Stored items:
● ● ●

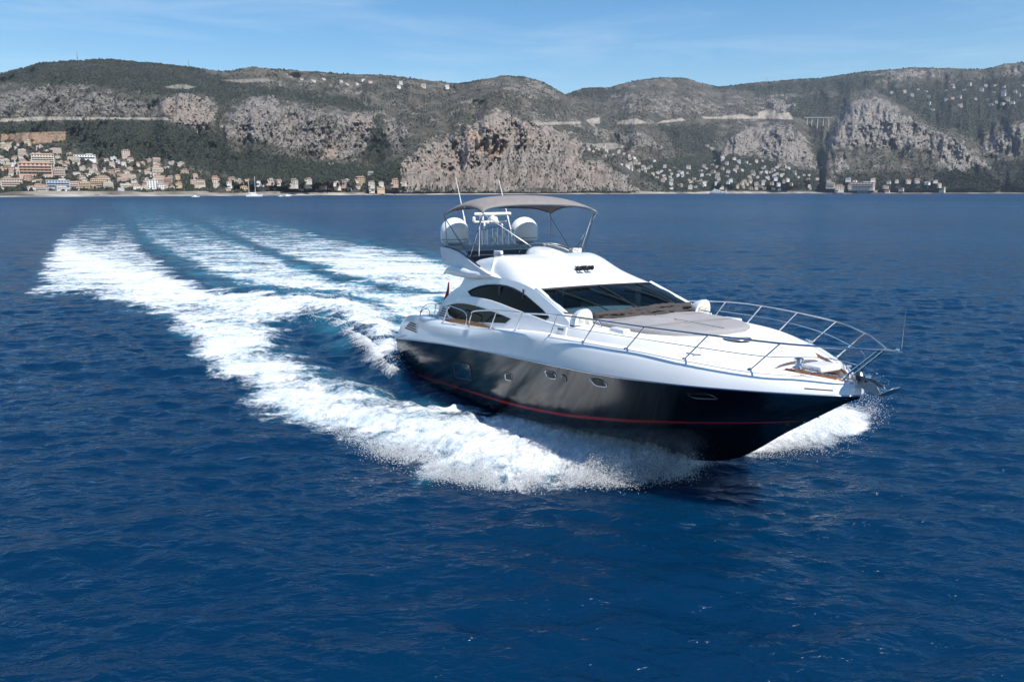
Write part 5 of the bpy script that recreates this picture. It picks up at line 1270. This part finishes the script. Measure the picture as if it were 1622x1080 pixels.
BOATW = mat('boat_white', (.78, .79, .80), .3); BOATB = mat('boat_blue_hull', (.05, .10, .18), .3)
def hull_loft(L, W, H, n=14, bow=1.0):
    secs = []
    for k in range(n):
        t = k / (n - 1); w = W / 2 * min(1, (1 - t ** 3.2)) * (.82 + .18 * min(1, t * 4)); sh = H * (1 + .30 * t * t)
        secs.append([(-L / 2 + L * t * (.94), -w * .25, -.25 * H), (-L / 2 + L * t * .96, -w * .86, .1 * H), (-L / 2 + L * t, -w, sh), (-L / 2 + L * t, 0, sh + .05 * H), (-L / 2 + L * t, w, sh), (-L / 2 + L * t * .96, w * .86, .1 * H), (-L / 2 + L * t * .94, w * .25, -.25 * H)])
    return secs
def boat_root(name, u, v, yaw, label, cat, group=None):
    x, y = [float(q) for q in on_water(u, v)]; o = bpy.data.objects.new(name, None); C.objects.link(o); o.location = (x, y, 0); o.rotation_euler = (0, 0, -math.atan2(x, y) + yaw)
    return props(o, label, cat, group)
sy = boat_root('sailing_yacht', 403, 311.6, math.radians(12), 'white two masted sailing yacht with bare masts off the left shore', 'sailing yacht')
b = MB(); b.loft(hull_loft(21, 4.6, 2.0), cap0=True, cap1=True); b.build('hull', BOATW, sy)
b = MB(); b.box((-.5, 0, 2.6), (8, 2.6, 1.1), taper=.8); b.build('coachroof', BOATW, sy, bevel=.1)
b = MB(); b.tube([(1.5, 0, 1.6), (1.5, 0, 25)], [.36, .24], 8); b.tube([(1.5, -1.4, 12), (1.5, 1.4, 12)], .07, 5); b.tube([(1.5, -1.1, 19), (1.5, 1.1, 19)], .07, 5); b.build('mast', BOATW, sy)
b = MB(); b.tube([(-6.2, 0, 1.6), (-6.2, 0, 20)], [.30, .20], 8); b.tube([(-6.2, -1.0, 11), (-6.2, 1.0, 11)], .07, 5); b.build('mast', BOATW, sy)
b = MB(); b.tube([(1.5, 0, 4.4), (-5.4, 0, 4.5)], .42, 8); b.build('boom', BOATW, sy)
b = MB()
for p, q in (((1.5, 0, 24.5), (10.2, 0, 2.7)), ((-6.2, 0, 19.8), (-10.3, 0, 2.2)), ((1.5, 0, 24.5), (1.2, 2.2, 2.0)), ((1.5, 0, 24.5), (1.2, -2.2, 2.0))): b.tube([p, q], .05, 4)
b.build('rigging', MASTM, sy)
def launch(u, v, L, yaw, label):
    o = boat_root('motor_boat', u, v, yaw, label, 'motor boat', 'small boats off the left shore')
    b = MB(); b.loft(hull_loft(L, L * .32, L * .10, 10), cap0=True, cap1=True); b.build('hull', BOATW, o)
    b = MB(); b.box((-.05 * L, 0, L * .17), (L * .42, L * .22, L * .12), taper=.75); b.build('cabin', BOATW, o, bevel=.1)
    b = MB(); b.box((.11 * L, 0, L * .18), (L * .06, L * .20, L * .07)); b.build('windscreen', WINDOW, o)
launch(310, 312.4, 9, .2, 'small white motor boat alone left of the sailing yacht')
launch(445, 311.6, 7, -.3, 'nearer of two white motor boats right of the sailing yacht')
launch(456, 311.4, 9, .4, 'larger of two white motor boats right of the sailing yacht')
su = boat_root('superyacht', 1138, 306.9, math.radians(-14), 'big white superyacht anchored before the right hillside village', 'superyacht')
b = MB(); b.loft(hull_loft(48, 9, 4.2, 20), cap0=True, cap1=True); b.build('hull', BOATW, su)
b = MB(); b.loft([[(-23.6 + 46 * t, s * (4.6 * min(1, 1 - t ** 3.2) * (.82 + .18 * min(1, t * 4)) - .25), .55) for s in (-1, 1)] for t in np.linspace(0, .9, 12)]); b.build('boot_top', BOATB, su)
for nm, x, z, l, w, h in (('main_deck', -5, 5.6, 31, 7.6, 2.6), ('upper_deck', -7, 8.1, 23, 6.8, 2.4), ('sun_deck', -9, 10.3, 14, 5.6, 1.8)):
    b = MB(); b.box((x, 0, z), (l, w, h), taper=.86); dk = b.build(nm, BOATW, su, bevel=.25)
    b = MB(); b.box((x - .3, 0, z + .15), (l * .90, w * .96, h * .36), taper=.97); b.build('window_band', WINDOW, dk)
b = MB(); b.tube([(-11, -1.4, 11), (-11.6, 0, 14.8), (-11, 1.4, 11)], .3, 6); b.tube([(-11.6, 0, 14.6), (-11.9, 0, 18.5)], .12, 6); b.lathe((-9.6, 0, 11.2), [(.9, 0), (1.1, .8), (.8, 1.6), (0, 1.9)], 12); b.build('radar_arch', BOATW, su)

# ------------------------------------------------------------------ the air over the bay
hz = MB(); hz.add([(x, y, z) for z in (-9, 900) for x, y in ((-9600, -6600), (9600, -6600), (9600, 9000), (-9600, 9000))], [(3, 2, 1, 0), (4, 5, 6, 7), (0, 1, 5, 4), (1, 2, 6, 5), (2, 3, 7, 6), (3, 0, 4, 7)])
hm = bpy.data.materials.new('sea_haze'); hm.use_nodes = True
for n in list(hm.node_tree.nodes): hm.node_tree.nodes.remove(n)
ho = hm.node_tree.nodes.new('ShaderNodeOutputMaterial'); hv = hm.node_tree.nodes.new('ShaderNodeVolumePrincipled')
hv.inputs['Color'].default_value = (.72, .84, 1.0, 1); hv.inputs['Density'].default_value = 0.000042; hv.inputs['Anisotropy'].default_value = 0.2
hm.node_tree.links.new(hv.outputs[0], ho.inputs['Volume'])
haze = hz.build('haze', hm, None, smooth=0)
props(haze, 'thin pale blue sea haze over the bay', 'haze', None, 'stuff')
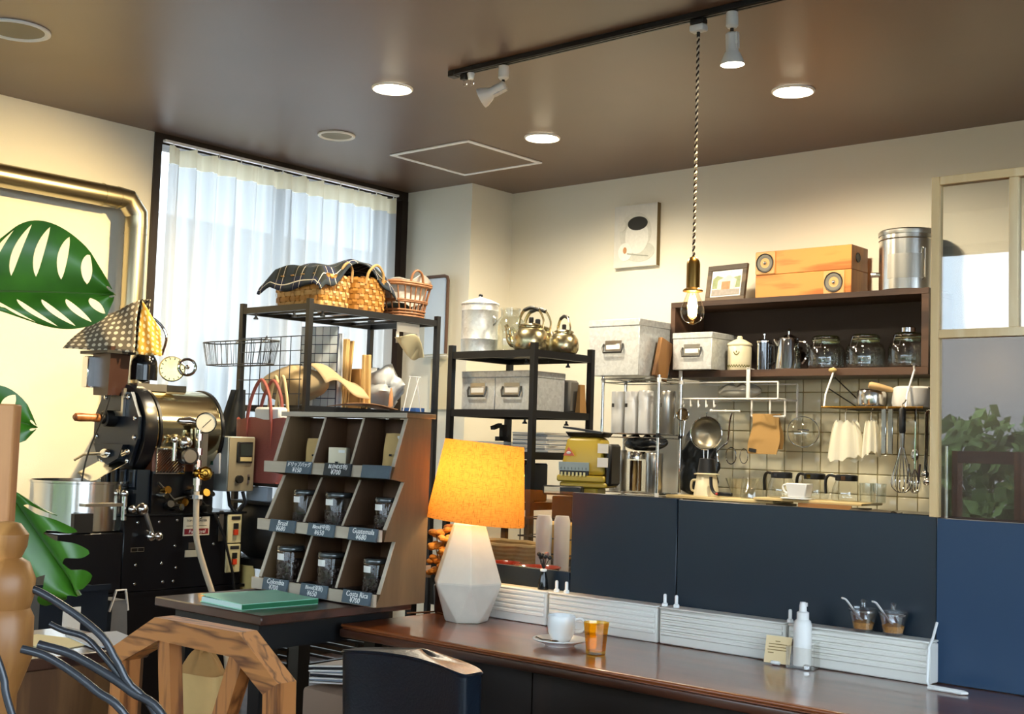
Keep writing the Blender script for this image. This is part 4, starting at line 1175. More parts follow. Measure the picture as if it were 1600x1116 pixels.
c1 = uv_grid('dotted_cloth', bil((-4.72, 2.61, 1.487), (-4.47, 2.785, 1.478), (-4.52, 2.83, 1.70), (-4.70, 2.71, 1.60), .02, (.5, -.8, .2)), 16, 16, dotted('brown_dotted_cloth', '#6d6353', '#d8cfb6', (10, 8, 1)), None)
tag(c1, 'grey brown cloth with white dots draped over the roaster hopper', 'cloth')
c2 = uv_grid('mustard_cloth', bil((-4.475, 2.80, 1.47), (-4.44, 2.90, 1.47), (-4.46, 2.90, 1.58), (-4.50, 2.83, 1.70), .01, (.8, -.5, .1)), 10, 12, dotted('mustard_dotted_cloth', '#b98a34', '#e0cfa0', (5, 7, 1)), None)
tag(c2, 'mustard yellow dotted cloth hanging behind the black motor dome', 'cloth')
c3 = uv_grid('dark_dotted_cloth', bil((-4.52, 2.79, 1.485), (-4.475, 2.84, 1.49), (-4.49, 2.865, 1.705), (-4.52, 2.835, 1.705), .0, (.8, -.5, .1)), 6, 12, dotted('dark_dotted_cloth', '#2a2420', '#a89f88', (3, 9, 1)), None)
tag(c3, 'narrow dark brown dotted cloth fold between the grey and mustard cloths', 'cloth')
# things on the floor by the roaster
bn = thing('dark_crate', 'dark blue crate beside the roaster stand', 'crate', (-4.27, 2.41, -.05))
MB().b(-.11, .11, -.14, .13, 0, .02).build('bottom', M_RPL, bn)
for q in ((-.11, .11, -.14, -.13, .02, .62), (-.11, .11, .12, .13, .02, .62), (-.11, -.10, -.13, .12, .02, .62), (.10, .11, -.13, .12, .02, .62)):
    MB().b(*q).build('side', M_RPL, bn)
MB().b(-.12, .12, -.145, -.135, .615, .635).b(.105, .12, -.135, .135, .615, .635).build('rim', M_RPL, bn)
MB().b(.1105, .113, -.05, .02, .40, .56).build('white_sheet', M_PAPER, bn)
sg = thing('grey_bag', 'grey paper bag leaning at the foot of the roaster', 'bag', (-4.28, 2.63, -.05))
MB().box((0, 0, .28), (.14, .12, .56), taper=(.8, .5)).build('bag_body', mat('grey_paper', '#6e7072', .7, var=.15, vscale=10), sg)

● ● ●

→ **Task to carry out**: List every line from the entries above in which "script" appears.

→ **Task answer**:
Write part 5 of the bpy script that recreates this picture. It picks up at line 1270. This part finishes the script. Measure the picture as if it were 1622x1080 pixels.
Keep writing the Blender script for this image. This is part 4, starting at line 1175. More parts follow. Measure the picture as if it were 1600x1116 pixels.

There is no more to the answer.